Addendum: It's not cognitively easy to spend money to save lives, since cliche methods that instantly leap to mind don't work or are counterproductive. (I will post later on why this tends to be so.) Stuart Armstrong also points out that if we are to disdain the philanthropist who spends life-saving money inefficiently, we should be consistent and disdain more those who could spend money to save lives but don't.
The choice between an "averagist" and "totalist" model of optimal human welfare is a tough one. The averagist wants to maximize average happiness (or some such measure of welfare); the totalist wants to maximize total happiness. Both lead to unfortunate reductio arguments. Average human welfare can be improved by eliminating everyone who is below average. This process can be repeated successively until we have only one person left, the happiest man in the world. The totalist would proceed by increasing the population to the very edge of carrying capacity, so that everyone was just a small increment above being so unhappy that they would commit suicide.
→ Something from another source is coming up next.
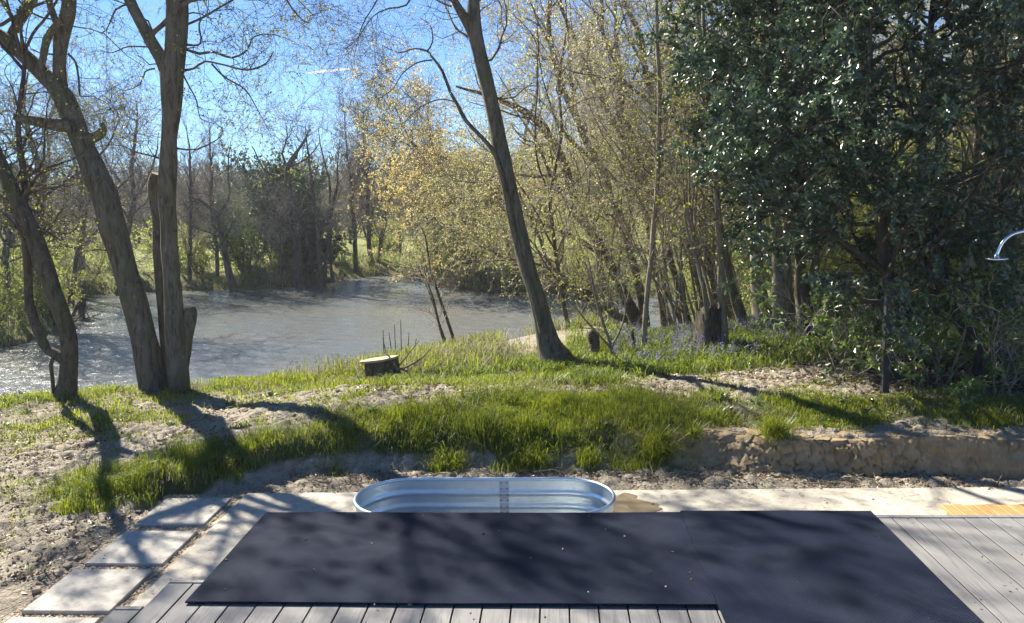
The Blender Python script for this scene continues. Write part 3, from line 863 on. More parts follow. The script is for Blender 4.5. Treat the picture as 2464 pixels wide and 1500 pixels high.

Neither model seems to match with our intuitions. As Eliezer has frequently warned, anyone who may accidentally or intentionally create a super-intelligent Artificial Intelligence that might take over the world had better beware of it adopting one of these extremes, even if the intention is to program it to be beneficent.
I'm sure philosophers have considered these questions for centuries. I'd be curious to know if there is a principled model for optimal human happiness which does not conflict so violently with our moral instincts. Not to privilege our instincts unjustifiably; it's possible that the AI might be right to adopt one of the views above, and we are wrong, with our muddled human thinking. I would feel better if there were a nice, consistent and relatively simple model which did not lead to a seemingly horrific outcome.
Except that if they still believe their lives are worth living, then you are causing them disutility by violating their preference to survive. It also causes everyone everyone else disutility because they don't want other people killed, and because they become worried about themselves or their families dying if they become unhappy. It also eliminates the future possibility of the killed people's lives improving.